Die Wahrheit: Krokodil versus Hund
Ein Dobermann kommt dir entgegen. Selbstverständlich will er nur spielen, während im Daumenkino deines Hirns der Film deines Lebens abläuft.
E rst nachdem ich erkannte, dass der mir auf dem Bürgersteig entgegenkommende Mann einen Dobermann und keinen ausgewachsenen Panther an der Leine führte, entschied ich mich gegen einen sofortigen Richtungswechsel. Stattdessen wich ich zehn Meter vor der unausweichlichen Begegnung zur Seite, in der Hoffnung, dadurch aus dem Sichtfeld des Dobermanns verschwunden zu sein. Allerdings durchschaute er meine Strategie und sprang, als wir uns schließlich auf Augenhöhe befanden, mit offenem Maul in Richtung meines Genicks.
Meine ersten Schritte als Zweijähriger, meine Einschulung und der erste Kuss erschienen wie in einem Daumenkino vor meinem inneren Auge. Es war schön. Als ich den heißen Brodem des Dobermanns bereits im Genick spürte, zog ihn sein Herrchen zurück auf den Boden der Tatsachen. Über 500 gefährliche Hundebisse werden jährlich in Deutschland gemeldet. Krokodilbisse: Null. Statistisch gesehen sterben cirka drei Menschen jährlich in Deutschland durch Hundeattacken. Krokodiltote: Null.
Scharfsinnige Hundebesitzer könnten nun einwenden, dass der Vergleich unzulässig sei, weil das Krokodil in Deutschland nicht als Haustier geführt werde. Und auch sonst kaum vorkommt. Doch weltweit liefert der Hund ebenfalls eine bedauerliche Statistik ab: 25.000 Tote durch Hundebisse jährlich. Damit verursacht dieses Tier 24.000 mehr Tode als Krokodile. Nur haustieruntaugliche, weil nicht autoritätshörige Mücken und Schlangen kommen auf mehr Leichen.
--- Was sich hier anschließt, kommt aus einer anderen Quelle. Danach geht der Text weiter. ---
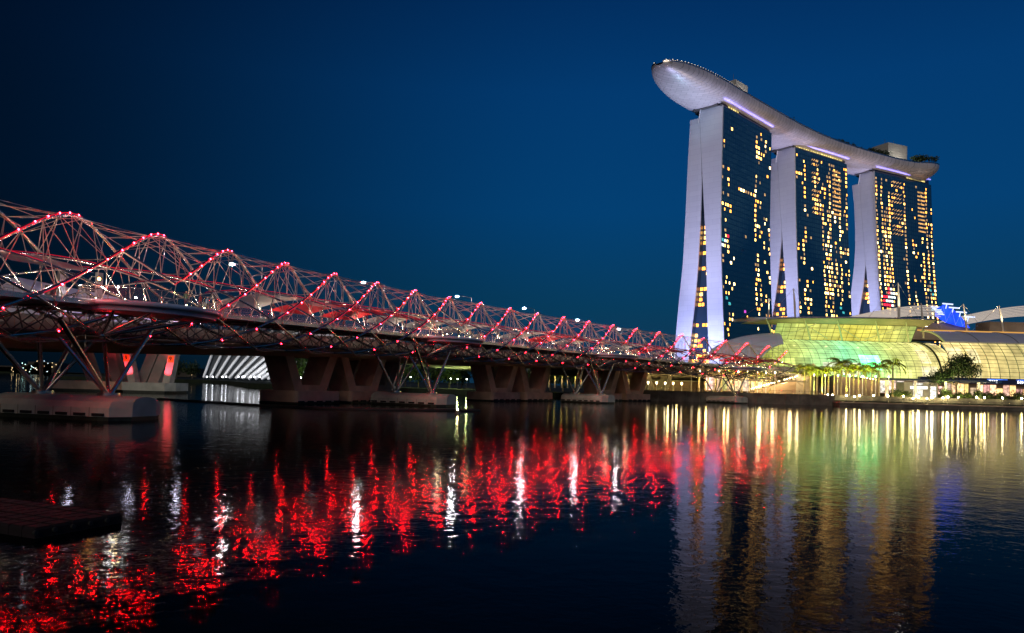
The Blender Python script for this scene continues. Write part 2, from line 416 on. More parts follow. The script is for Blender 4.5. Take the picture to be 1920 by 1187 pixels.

Zugegeben, Dobermänner sind wohl etwas entspanntere Zeitgenossen als Königskobras. Ein Krokodil aber hätte im Gegensatz zum Dobermann mein Ausweichmanöver als Friedenszeichen erkannt. Oder nicht? Fakt ist, wir wissen es nicht. Wir wissen nicht, wie ein Krokodil gehandelt hätte. Wir wissen auch nicht, ob ich noch am Leben wäre, hätte der Dobermann-Besitzer nicht eingegriffen. Vielleicht hätte der Hund nur meinen Hals abgeleckt oder mir einen Knutschfleck verpasst.
Der Mensch beziehungsweise der durchschnittliche Hundebesitzer glaubt, er wisse, was der Hund will und denkt, was er tun wird, kann und muss. Anderen macht er weis, sein Hund „beiße nicht“, „tue keinem was“ und „wolle doch nur spielen“. Ein Irrglaube, wie die Statistiken zeigen. Statt einer Debatte über Wölfe, die eine 20-mal geringere Gefahr für den Menschen darstellen, wäre eine grundlegende Debatte über Hundebesitz und -haltung angebracht. Was rechtfertigt eigentlich die lebenslange Unterwerfung eines Hundes? Sollten ungeschulte Hundebesitzer jederzeit ihren Hund „Gassi führen“ können?
Eine mögliche Antwort: Ja, aber nur wenn dasselbe für Krokodile gilt. Eine andere Antwort: Nein. Versöhnlicher Vorschlag meinerseits: Alle Hunde ab einer gewissen Größe die Toilette runterspülen. In der Kanalisation können sie dann den Krokodilen Pfötchen geben, wie es in New York guter Brauch sein soll.